IBM Creating Supercomputers on Single Chips Using Light Instead of Electricity

IBM researchers from the T.J. Watson Research Center reached a significant milestone in the quest to send information between the "brains" on a chip using pulses of light through silicon instead of electrical signals on copper wires. The breakthrough -- a significant advancement in the field of "Silicon Nanophotonics" -- uses pulses of light rather than electrical wires to transmit information between different processors on a single chip, significantly reducing cost, energy and heat while increasing communications bandwidth between the cores more than a hundred times over wired chips.

The new technology aims to enable a power-efficient method to connect hundreds or thousands of cores together on a tiny chip by eliminating the wires required to connect them. Using light instead of wires to send information between the cores can be as much as 100 times faster and use 10 times less power than wires, potentially allowing hundreds of cores to be connected together on a single chip, transforming today's large supercomputers into tomorrow's tiny chips while consuming significantly less power.

IBM's optical modulator performs the function of converting a digital electrical signal carried on a wire, into a series of light pulses, carried on a silicon nanophotonic waveguide.

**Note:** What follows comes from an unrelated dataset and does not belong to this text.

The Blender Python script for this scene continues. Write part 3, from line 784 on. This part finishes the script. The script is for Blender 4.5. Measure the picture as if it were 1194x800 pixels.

First, an input laser beam (marked by red color) is delivered to the optical modulator. The optical modulator (black box with IBM logo) is basically a very fast "shutter" which controls whether the input laser is blocked or transmitted to the output waveguide.

When a digital electrical pulse (a "1" bit marked by yellow) arrives from the left at the modulator, a short pulse of light is allowed to pass through at the optical output on the right.

When there is no electrical pulse at the modulator (a "0" bit), the modulator blocks light from passing through at the optical output.

In this way, the device "modulates" the intensity of the input laser beam, and the modulator converts a stream of digital bits ("1"s and "0"s) from electrical signals into light pulses.